TASK REQUIREMENTS ->
Print nothing but the lines from the start of the listing below through the line that contains "return m, nt, nt.nodes['Principled BSDF']". Do not include the pictures.

==== SOURCE DATA

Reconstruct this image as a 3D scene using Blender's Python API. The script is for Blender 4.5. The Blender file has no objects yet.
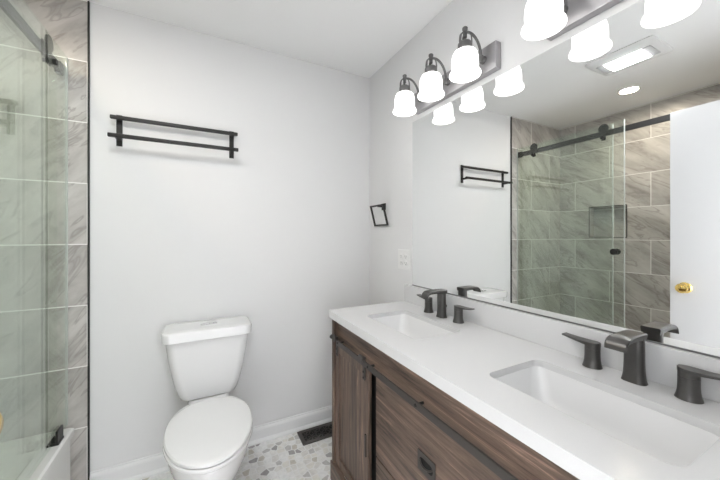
import bpy, bmesh, math, random
from mathutils import Vector, Matrix
random.seed(7)
PI = math.pi
S = bpy.context.scene
COL = S.collection

# ---------------------------------------------------------------- camera, world, exposure
CAM_H = 1.281
YAW = math.radians(27.46)
cam_data = bpy.data.cameras.new('camera')
cam_data.sensor_width = 36.0
cam_data.lens = 304.0 / 720.0 * 36.0
cam_data.shift_y = -5.0 / 720.0
cam_data.clip_start = 0.02
cam = bpy.data.objects.new('camera', cam_data)
cam.location = (0, 0, CAM_H)
cam.rotation_euler = (PI / 2, 0, -YAW)
COL.objects.link(cam)
S.camera = cam

world = bpy.data.worlds.new('world')
S.world = world
world.use_nodes = True
world.node_tree.nodes['Background'].inputs[0].default_value = (0.95, 0.97, 1.0, 1)
world.node_tree.nodes['Background'].inputs[1].default_value = 9.0
S.view_settings.view_transform = 'Standard'
S.view_settings.look = 'None'
S.view_settings.gamma = 1.0
S.view_settings.use_curve_mapping = False
S.view_settings.exposure = 0.28
# lamp strengths (each lamp is built further down)
SHADE_EMIT = 1.5
BULB_EMIT = 14
FAN_EMIT = 86
DOWNLIGHT_EMIT = 190
HALL_FILL_EMIT = 10  # added fill lamp out in the hallway

# ---------------------------------------------------------------- room dimensions
XR = 1.0986          # right wall
YB = 1.963           # back wall
ZC = 2.44            # ceiling
XT = -0.502          # where shower tile begins on the back wall
XL = -1.31           # shower left wall
YF = -0.03           # inner face of the entrance wall
YS = 0.43            # shower end wall

# ---------------------------------------------------------------- material helpers
def new_mat(name):
    m = bpy.data.materials.new(name)
    m.use_nodes = True
    nt = m.node_tree
    return m, nt, nt.nodes['Principled BSDF']

def node(nt, kind, **kw):
    n = nt.nodes.new(kind)
    for k, v in kw.items():
        if k.startswith('i_'):
            n.inputs[k[2:].replace('_', ' ')].default_value = v
        else:
            setattr(n, k, v)
    return n

def plain(name, col, rough=0.5, metal=0.0, bump=0.0, bscale=200.0, spec=0.5, coat=0.0, vary=0.0, vscale=6.0):
    m, nt, b = new_mat(name)
    b.inputs['Base Color'].default_value = (*col, 1)
    b.inputs['Roughness'].default_value = rough
    b.inputs['Metallic'].default_value = metal
    b.inputs['Specular IOR Level'].default_value = spec
    b.inputs['Coat Weight'].default_value = coat
    b.inputs['Coat Roughness'].default_value = 0.08
    tc = node(nt, 'ShaderNodeTexCoord')
    if bump > 0:
        n = node(nt, 'ShaderNodeTexNoise'); n.inputs['Scale'].default_value = bscale; n.inputs['Detail'].default_value = 3
        nt.links.new(tc.outputs['Object'], n.inputs['Vector'])
        bp = node(nt, 'ShaderNodeBump'); bp.inputs['Strength'].default_value = bump; bp.inputs['Distance'].default_value = 0.002
        nt.links.new(n.outputs['Fac'], bp.inputs['Height'])
        nt.links.new(bp.outputs['Normal'], b.inputs['Normal'])
    if vary > 0:
        n2 = node(nt, 'ShaderNodeTexNoise'); n2.inputs['Scale'].default_value = vscale; n2.inputs['Detail'].default_value = 4
        nt.links.new(tc.outputs['Object'], n2.inputs['Vector'])
        r = node(nt, 'ShaderNodeValToRGB')
        r.color_ramp.elements[0].position = 0.3; r.color_ramp.elements[1].position = 0.7
        r.color_ramp.elements[0].color = (*[c * (1 - vary) for c in col], 1)
        r.color_ramp.elements[1].color = (*[min(1, c * (1 + vary)) for c in col], 1)
        nt.links.new(n2.outputs['Fac'], r.inputs['Fac'])
        nt.links.new(r.outputs['Color'], b.inputs['Base Color'])
    return m

def emitter(name, col, strength):
    m, nt, b = new_mat(name)
    nt.nodes.remove(b)
    e = node(nt, 'ShaderNodeEmission'); e.inputs['Color'].default_value = (*col, 1); e.inputs['Strength'].default_value = strength
    nt.links.new(e.outputs[0], nt.nodes['Material Output'].inputs['Surface'])
    return m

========

RESPONSE TO THIS EXERCISE ->
Reconstruct this image as a 3D scene using Blender's Python API. The script is for Blender 4.5. The Blender file has no objects yet.
import bpy, bmesh, math, random
from mathutils import Vector, Matrix
random.seed(7)
PI = math.pi
S = bpy.context.scene
COL = S.collection

# ---------------------------------------------------------------- camera, world, exposure
CAM_H = 1.281
YAW = math.radians(27.46)
cam_data = bpy.data.cameras.new('camera')
cam_data.sensor_width = 36.0
cam_data.lens = 304.0 / 720.0 * 36.0
cam_data.shift_y = -5.0 / 720.0
cam_data.clip_start = 0.02
cam = bpy.data.objects.new('camera', cam_data)
cam.location = (0, 0, CAM_H)
cam.rotation_euler = (PI / 2, 0, -YAW)
COL.objects.link(cam)
S.camera = cam

world = bpy.data.worlds.new('world')
S.world = world
world.use_nodes = True
world.node_tree.nodes['Background'].inputs[0].default_value = (0.95, 0.97, 1.0, 1)
world.node_tree.nodes['Background'].inputs[1].default_value = 9.0
S.view_settings.view_transform = 'Standard'
S.view_settings.look = 'None'
S.view_settings.gamma = 1.0
S.view_settings.use_curve_mapping = False
S.view_settings.exposure = 0.28
# lamp strengths (each lamp is built further down)
SHADE_EMIT = 1.5
BULB_EMIT = 14
FAN_EMIT = 86
DOWNLIGHT_EMIT = 190
HALL_FILL_EMIT = 10  # added fill lamp out in the hallway

# ---------------------------------------------------------------- room dimensions
XR = 1.0986          # right wall
YB = 1.963           # back wall
ZC = 2.44            # ceiling
XT = -0.502          # where shower tile begins on the back wall
XL = -1.31           # shower left wall
YF = -0.03           # inner face of the entrance wall
YS = 0.43            # shower end wall

# ---------------------------------------------------------------- material helpers
def new_mat(name):
    m = bpy.data.materials.new(name)
    m.use_nodes = True
    nt = m.node_tree
    return m, nt, nt.nodes['Principled BSDF']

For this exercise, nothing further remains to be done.